Time Killing Game of the Week*

Google Books Ngram generator.

See this NYT article for an explanation.
With little fanfare, Google has made a mammoth database culled from nearly 5.2 million digitized books available to the public for free downloads and online searches, opening a new landscape of possibilities for research and education in the humanities.

The digital storehouse, which comprises words and short phrases as well as a year-by-year count of how often they appear, represents the first time a data set of this magnitude and searching tools are at the disposal of Ph.D.’s, middle school students and anyone else who likes to spend time in front of a small screen. It consists of the 500 billion words that are contained in books published between 1800 and 2000 in English, French, Spanish, German, Chinese, Russian and Hebrew.

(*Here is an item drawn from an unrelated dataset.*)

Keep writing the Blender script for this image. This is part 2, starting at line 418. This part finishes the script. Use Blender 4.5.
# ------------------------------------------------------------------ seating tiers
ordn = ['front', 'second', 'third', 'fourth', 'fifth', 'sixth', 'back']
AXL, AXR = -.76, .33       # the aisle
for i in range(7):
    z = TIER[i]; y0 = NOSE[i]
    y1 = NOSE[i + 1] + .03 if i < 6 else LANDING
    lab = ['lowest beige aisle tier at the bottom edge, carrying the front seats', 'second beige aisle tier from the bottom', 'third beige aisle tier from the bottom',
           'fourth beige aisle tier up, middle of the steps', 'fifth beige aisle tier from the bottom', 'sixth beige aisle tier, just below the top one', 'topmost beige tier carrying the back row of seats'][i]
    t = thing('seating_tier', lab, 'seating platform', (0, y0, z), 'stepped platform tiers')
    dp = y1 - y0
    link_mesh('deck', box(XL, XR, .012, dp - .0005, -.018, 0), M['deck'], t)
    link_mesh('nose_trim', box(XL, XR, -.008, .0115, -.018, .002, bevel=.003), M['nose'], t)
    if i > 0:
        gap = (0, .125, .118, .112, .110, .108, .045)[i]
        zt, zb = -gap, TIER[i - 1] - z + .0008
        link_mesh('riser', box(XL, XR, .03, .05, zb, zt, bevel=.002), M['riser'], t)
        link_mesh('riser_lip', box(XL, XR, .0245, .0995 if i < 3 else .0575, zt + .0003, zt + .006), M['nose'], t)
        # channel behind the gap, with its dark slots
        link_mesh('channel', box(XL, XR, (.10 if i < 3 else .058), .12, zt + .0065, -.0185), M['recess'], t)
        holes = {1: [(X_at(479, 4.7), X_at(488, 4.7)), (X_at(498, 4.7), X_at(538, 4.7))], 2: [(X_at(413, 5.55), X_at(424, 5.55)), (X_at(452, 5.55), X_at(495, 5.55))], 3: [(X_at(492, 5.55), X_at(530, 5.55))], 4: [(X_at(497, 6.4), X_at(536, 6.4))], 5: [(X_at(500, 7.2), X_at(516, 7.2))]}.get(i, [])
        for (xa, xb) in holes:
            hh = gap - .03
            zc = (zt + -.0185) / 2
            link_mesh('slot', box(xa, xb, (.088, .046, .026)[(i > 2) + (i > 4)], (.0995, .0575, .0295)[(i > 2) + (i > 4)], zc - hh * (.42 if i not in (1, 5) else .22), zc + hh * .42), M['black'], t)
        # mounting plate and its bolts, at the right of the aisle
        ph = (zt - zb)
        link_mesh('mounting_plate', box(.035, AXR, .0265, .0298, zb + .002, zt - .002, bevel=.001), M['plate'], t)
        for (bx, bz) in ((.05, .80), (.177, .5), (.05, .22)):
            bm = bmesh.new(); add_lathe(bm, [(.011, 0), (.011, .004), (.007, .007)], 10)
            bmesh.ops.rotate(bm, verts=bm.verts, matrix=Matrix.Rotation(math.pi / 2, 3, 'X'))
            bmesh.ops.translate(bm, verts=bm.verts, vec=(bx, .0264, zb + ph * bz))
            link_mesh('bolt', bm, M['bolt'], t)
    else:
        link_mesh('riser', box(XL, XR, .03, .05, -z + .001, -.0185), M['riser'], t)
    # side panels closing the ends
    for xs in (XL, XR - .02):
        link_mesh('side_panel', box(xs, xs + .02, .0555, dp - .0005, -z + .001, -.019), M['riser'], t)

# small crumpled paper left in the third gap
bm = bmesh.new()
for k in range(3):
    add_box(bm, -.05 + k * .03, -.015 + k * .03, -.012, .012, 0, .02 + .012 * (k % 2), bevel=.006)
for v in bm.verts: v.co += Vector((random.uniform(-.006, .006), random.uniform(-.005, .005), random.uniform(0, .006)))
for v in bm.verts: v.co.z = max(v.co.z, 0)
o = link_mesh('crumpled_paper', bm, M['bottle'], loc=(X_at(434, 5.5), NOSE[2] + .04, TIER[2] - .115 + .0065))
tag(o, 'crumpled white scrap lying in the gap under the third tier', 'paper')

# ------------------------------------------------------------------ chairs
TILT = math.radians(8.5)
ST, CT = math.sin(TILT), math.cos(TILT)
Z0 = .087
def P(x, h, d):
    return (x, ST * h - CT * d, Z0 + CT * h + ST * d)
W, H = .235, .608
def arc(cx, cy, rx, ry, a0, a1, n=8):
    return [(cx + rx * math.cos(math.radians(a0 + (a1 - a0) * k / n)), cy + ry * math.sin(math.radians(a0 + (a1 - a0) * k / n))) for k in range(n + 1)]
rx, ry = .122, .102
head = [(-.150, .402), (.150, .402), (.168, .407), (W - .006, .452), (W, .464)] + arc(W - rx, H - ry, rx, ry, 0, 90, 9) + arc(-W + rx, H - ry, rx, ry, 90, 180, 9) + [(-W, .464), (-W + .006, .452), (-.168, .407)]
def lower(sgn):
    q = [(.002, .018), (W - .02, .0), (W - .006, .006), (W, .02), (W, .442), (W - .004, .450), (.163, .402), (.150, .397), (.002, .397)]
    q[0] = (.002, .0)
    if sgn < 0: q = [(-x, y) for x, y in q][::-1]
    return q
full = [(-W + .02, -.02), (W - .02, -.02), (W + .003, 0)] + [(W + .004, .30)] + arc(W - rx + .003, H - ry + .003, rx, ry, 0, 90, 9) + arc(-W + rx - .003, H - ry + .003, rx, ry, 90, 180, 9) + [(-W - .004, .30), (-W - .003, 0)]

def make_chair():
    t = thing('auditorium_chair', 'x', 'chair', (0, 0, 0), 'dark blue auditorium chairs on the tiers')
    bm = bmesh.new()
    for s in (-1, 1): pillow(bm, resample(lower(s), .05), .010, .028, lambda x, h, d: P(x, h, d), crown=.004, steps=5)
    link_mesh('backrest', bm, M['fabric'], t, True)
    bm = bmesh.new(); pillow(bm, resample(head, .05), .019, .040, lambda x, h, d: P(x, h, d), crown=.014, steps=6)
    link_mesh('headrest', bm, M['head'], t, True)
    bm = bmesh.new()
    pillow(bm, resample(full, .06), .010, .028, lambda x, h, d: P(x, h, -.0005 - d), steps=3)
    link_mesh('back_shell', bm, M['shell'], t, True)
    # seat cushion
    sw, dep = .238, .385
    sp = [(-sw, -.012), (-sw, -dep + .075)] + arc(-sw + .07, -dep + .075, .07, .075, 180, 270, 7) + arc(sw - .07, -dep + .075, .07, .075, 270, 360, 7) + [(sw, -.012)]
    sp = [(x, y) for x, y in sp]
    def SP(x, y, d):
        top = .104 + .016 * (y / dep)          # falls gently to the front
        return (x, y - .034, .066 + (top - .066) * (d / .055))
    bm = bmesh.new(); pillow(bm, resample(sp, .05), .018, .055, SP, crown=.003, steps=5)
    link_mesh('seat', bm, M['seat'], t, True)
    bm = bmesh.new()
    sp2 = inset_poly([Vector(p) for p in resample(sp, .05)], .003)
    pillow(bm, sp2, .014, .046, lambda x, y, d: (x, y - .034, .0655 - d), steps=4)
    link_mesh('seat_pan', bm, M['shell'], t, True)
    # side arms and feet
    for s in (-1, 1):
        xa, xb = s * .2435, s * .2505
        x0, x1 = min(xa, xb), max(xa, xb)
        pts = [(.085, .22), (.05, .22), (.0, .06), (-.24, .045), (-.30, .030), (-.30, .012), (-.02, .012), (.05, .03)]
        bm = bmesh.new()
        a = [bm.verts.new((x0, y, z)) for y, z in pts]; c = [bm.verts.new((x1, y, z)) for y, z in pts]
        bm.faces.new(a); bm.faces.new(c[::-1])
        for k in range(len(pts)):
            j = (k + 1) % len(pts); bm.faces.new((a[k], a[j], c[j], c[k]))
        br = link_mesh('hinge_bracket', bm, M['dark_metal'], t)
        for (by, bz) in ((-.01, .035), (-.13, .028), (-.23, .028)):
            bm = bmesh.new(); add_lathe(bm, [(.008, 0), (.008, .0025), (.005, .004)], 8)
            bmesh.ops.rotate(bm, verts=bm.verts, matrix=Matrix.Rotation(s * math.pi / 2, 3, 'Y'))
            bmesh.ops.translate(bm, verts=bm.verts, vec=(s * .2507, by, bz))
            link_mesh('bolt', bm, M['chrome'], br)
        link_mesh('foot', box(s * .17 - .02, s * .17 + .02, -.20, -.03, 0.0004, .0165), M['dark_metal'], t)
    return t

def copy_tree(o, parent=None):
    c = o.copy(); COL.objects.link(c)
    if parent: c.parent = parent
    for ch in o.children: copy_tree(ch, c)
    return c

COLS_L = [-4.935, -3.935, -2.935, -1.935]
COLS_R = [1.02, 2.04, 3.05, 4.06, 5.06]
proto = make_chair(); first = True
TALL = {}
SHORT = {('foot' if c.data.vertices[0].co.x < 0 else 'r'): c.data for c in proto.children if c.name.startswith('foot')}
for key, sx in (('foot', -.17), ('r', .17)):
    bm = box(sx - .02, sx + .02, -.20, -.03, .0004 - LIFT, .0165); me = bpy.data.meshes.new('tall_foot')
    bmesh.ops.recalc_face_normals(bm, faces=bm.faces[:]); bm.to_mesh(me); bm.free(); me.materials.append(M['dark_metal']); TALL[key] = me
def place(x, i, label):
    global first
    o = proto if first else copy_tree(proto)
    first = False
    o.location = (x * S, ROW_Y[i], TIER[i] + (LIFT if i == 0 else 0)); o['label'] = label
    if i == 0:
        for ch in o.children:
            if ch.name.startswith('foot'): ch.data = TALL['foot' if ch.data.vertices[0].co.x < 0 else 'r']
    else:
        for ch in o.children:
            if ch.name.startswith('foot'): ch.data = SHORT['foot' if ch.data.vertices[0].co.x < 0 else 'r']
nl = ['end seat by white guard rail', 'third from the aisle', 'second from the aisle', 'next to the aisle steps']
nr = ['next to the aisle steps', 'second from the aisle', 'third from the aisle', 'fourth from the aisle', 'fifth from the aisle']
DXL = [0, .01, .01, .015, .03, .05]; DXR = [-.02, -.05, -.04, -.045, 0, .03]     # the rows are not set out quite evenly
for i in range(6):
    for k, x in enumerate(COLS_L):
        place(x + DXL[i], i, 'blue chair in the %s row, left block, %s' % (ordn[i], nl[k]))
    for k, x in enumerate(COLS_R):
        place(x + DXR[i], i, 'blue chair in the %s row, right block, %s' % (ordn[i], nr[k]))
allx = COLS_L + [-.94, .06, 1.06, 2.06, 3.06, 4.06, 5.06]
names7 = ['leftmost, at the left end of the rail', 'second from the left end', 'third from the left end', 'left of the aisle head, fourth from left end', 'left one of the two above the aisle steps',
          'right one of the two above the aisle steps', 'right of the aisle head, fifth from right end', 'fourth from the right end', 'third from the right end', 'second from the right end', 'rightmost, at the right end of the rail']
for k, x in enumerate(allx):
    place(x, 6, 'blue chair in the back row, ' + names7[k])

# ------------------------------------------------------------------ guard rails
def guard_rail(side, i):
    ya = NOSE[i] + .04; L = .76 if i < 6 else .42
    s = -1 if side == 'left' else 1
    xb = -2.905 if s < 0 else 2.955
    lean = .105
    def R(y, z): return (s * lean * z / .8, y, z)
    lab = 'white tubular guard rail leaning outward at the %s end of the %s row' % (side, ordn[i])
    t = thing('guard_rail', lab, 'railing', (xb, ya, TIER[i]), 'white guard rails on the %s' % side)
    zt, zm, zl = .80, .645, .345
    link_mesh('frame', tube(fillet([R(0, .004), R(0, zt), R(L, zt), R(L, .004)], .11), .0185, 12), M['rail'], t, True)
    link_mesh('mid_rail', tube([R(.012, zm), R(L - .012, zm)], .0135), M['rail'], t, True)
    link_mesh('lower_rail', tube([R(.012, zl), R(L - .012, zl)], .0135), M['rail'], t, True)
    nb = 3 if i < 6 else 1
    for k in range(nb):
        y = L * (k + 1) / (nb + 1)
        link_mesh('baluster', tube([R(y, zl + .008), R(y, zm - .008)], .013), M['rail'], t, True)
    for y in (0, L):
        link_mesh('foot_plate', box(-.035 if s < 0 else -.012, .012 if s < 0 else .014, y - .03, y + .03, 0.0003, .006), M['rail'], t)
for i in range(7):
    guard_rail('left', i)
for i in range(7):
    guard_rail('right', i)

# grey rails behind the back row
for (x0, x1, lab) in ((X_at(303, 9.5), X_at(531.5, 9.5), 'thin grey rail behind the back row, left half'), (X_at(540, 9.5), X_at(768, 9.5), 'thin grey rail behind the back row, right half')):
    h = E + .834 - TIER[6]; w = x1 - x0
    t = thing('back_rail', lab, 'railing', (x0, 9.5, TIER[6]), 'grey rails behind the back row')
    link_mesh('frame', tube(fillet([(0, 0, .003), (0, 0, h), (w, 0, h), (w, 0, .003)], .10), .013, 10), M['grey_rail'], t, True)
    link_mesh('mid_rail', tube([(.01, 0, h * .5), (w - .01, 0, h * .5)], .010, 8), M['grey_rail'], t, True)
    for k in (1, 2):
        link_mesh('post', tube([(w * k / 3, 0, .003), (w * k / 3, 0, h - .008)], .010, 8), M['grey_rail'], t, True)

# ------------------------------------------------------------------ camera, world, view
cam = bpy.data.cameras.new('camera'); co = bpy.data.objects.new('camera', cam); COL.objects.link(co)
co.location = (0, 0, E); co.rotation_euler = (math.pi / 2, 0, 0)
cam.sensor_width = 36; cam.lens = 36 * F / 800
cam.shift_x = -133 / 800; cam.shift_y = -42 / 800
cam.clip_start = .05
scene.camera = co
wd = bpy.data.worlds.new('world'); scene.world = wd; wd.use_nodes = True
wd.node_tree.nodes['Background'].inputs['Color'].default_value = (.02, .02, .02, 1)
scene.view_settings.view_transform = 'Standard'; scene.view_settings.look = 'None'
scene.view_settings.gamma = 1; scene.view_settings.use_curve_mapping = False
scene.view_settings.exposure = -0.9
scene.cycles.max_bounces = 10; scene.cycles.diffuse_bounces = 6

The intended audience is scholarly, but a simple online tool also allows anyone with a computer to plug in a string of up to five words and see a graph that charts the phrase’s use over time — a diversion that can quickly become as addictive as the habit-forming video game Angry Birds.


I don't even play Angry Birds but I could play this all day long. For example, wondering if the internet really is killing journalism? The graph suggests perhaps.

And in this one we see that bicycle lanes clearly have no impact on global warming.

The dip at the end of this one suggests that NFL defenses may finally be reclaiming the upper hand.

This seems about right.

As does the obligatory comparison.

My favorite so far compares seven common vices. I wish these graphs were embeddable but you should really click on this one and take a close look. I find it interesting to see narcotics, prostitution and even gambling all appear to have peaked while liquor and bacon are in the midst of a resurgence.

We could go on and on making more and more nonsensical graphs, and, since we are attracted to the power of lines on a graph to "prove" whatever point we assign to them, we probably will keep making them.

I mean, clearly "Don't ask" and "Don't tell" have been in decline since 2002 at the latest. In light of this, is today's cloture vote on repealing the policy any surprise?